11. Il résulte de tout ce qui précède que M. D... n'est pas fondé à soutenir que c'est à tort que, par le jugement attaqué, le tribunal administratif de Lyon a rejeté ses conclusions à fin d'annulation.
Sur les frais d'instance :
12. Les dispositions de l'article L. 761-1 du code de justice administrative font obstacle à ce que la somme que M. D... demande au titre des frais qu'il a exposés soit mise à la charge de la commune, qui n'est pas partie perdante. En application de ces mêmes dispositions, il y a lieu, dans les circonstances de l'espèce, de mettre à la charge de M. D... le versement d'une somme de 2 000 euros à la commune de Collonges-sous-Salève, au titre des frais que la commune a exposés.
DECIDE :
Article 1er : La requête de M. D... est rejetée.

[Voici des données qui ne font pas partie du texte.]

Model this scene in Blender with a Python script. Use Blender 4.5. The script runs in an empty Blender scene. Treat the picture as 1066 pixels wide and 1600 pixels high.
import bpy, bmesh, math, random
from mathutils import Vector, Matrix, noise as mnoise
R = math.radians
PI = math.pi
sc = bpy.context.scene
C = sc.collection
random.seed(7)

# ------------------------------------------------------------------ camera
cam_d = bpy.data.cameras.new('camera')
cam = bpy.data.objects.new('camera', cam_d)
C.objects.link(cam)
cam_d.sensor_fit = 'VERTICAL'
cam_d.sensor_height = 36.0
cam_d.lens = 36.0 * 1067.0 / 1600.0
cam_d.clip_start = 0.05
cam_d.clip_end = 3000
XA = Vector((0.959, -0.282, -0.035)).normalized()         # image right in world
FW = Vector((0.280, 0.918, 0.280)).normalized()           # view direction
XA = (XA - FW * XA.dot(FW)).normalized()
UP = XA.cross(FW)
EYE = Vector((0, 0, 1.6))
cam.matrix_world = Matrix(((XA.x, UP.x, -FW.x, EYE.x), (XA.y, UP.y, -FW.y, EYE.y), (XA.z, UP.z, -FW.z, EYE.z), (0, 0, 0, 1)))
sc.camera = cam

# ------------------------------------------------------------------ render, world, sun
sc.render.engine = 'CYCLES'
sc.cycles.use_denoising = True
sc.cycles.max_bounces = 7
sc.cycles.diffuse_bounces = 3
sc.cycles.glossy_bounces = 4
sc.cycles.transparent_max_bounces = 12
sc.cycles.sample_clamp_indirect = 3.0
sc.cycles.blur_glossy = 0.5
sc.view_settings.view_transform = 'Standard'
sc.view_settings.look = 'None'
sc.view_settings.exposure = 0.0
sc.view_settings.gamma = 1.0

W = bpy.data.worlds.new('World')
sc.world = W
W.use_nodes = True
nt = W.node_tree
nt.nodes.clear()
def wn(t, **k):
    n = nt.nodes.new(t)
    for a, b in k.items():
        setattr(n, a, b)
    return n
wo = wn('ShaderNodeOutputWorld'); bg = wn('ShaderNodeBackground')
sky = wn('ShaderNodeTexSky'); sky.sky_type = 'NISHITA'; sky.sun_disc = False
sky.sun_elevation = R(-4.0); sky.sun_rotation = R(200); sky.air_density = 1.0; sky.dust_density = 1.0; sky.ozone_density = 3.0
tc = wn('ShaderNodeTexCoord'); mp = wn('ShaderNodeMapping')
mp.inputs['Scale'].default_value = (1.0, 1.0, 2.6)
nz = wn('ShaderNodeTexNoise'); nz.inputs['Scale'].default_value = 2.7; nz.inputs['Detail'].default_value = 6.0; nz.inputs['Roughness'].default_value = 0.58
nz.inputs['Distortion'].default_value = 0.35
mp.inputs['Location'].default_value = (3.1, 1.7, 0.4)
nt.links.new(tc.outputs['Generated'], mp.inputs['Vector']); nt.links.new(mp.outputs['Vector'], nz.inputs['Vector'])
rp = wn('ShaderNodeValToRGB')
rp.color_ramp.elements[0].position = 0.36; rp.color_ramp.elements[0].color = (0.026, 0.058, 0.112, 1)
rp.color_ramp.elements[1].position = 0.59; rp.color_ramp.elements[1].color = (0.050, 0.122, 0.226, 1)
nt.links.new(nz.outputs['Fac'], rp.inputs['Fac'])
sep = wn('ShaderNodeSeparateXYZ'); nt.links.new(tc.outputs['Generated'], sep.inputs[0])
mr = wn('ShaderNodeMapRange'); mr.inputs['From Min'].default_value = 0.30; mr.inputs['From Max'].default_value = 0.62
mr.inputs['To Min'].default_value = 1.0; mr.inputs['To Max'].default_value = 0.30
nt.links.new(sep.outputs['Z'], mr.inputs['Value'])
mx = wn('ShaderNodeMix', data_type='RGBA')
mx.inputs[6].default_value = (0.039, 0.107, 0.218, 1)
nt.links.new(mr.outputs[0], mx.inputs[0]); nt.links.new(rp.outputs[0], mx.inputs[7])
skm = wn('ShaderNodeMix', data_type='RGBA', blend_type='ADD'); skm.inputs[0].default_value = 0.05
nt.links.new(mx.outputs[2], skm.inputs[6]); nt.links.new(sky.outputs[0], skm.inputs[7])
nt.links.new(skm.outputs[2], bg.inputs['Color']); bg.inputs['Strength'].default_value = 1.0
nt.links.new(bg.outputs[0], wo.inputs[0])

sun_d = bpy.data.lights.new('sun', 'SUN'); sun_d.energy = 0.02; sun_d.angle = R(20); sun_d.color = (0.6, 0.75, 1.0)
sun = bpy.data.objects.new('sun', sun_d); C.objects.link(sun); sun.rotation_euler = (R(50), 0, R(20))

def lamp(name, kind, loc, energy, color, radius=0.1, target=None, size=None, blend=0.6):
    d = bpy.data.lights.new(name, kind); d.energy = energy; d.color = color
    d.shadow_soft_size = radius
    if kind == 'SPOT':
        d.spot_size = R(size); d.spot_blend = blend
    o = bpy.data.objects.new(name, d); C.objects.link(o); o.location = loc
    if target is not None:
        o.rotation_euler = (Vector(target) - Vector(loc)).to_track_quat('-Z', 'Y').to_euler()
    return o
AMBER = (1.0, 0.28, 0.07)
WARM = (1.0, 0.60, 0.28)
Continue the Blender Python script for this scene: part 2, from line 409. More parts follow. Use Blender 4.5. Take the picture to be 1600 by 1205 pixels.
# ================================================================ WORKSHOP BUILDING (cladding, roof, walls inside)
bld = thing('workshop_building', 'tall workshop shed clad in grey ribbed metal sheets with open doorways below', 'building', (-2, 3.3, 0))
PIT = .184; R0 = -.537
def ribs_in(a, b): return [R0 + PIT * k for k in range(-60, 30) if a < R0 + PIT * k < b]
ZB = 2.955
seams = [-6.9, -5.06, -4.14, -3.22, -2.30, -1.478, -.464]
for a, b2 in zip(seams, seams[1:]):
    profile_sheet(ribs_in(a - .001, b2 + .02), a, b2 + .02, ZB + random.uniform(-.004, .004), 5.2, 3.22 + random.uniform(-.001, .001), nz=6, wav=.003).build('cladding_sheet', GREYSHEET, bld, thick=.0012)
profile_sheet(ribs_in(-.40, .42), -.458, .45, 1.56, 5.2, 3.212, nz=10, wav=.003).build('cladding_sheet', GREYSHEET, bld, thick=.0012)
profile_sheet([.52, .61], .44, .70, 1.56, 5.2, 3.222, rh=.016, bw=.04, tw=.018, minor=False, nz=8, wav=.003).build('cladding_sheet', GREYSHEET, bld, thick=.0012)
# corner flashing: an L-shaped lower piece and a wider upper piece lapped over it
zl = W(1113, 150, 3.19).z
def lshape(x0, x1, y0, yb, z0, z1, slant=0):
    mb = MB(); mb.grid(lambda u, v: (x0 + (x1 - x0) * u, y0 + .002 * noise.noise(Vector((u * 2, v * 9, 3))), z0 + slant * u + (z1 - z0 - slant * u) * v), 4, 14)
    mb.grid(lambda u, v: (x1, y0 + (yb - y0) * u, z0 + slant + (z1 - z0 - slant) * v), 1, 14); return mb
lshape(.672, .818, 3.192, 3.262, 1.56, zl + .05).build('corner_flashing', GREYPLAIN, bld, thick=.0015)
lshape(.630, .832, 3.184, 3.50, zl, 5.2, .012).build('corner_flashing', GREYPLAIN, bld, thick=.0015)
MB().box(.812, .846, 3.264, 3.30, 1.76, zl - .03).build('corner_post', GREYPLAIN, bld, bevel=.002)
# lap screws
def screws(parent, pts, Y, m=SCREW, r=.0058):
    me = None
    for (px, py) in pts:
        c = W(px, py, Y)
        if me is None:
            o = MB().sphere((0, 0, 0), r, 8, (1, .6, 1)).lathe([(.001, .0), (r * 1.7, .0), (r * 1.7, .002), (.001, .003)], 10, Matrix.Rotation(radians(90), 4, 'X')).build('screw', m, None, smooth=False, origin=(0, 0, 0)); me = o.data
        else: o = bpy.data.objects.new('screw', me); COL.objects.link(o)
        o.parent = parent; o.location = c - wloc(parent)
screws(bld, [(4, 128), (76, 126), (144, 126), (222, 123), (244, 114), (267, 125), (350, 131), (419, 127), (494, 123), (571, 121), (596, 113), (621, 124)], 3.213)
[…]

Article 2 : M. D... versera à la commune de Collonges-sous-Salève la somme de 2 000 euros en application de l'article L. 761-1 du code de justice administrative.
Article 3 : Le présent arrêt sera notifié à M. A... D... ainsi qu'à la commune de Collonges-sous-Salève.
Délibéré après l'audience du 6 octobre 2020 à laquelle siégeaient :
M. Daniel Josserand-Jaillet, président ;
M. Thierry Besse, président-assesseur ;
Mme F... E..., première conseillère.
Lu en audience publique, le 9 novembre 2020.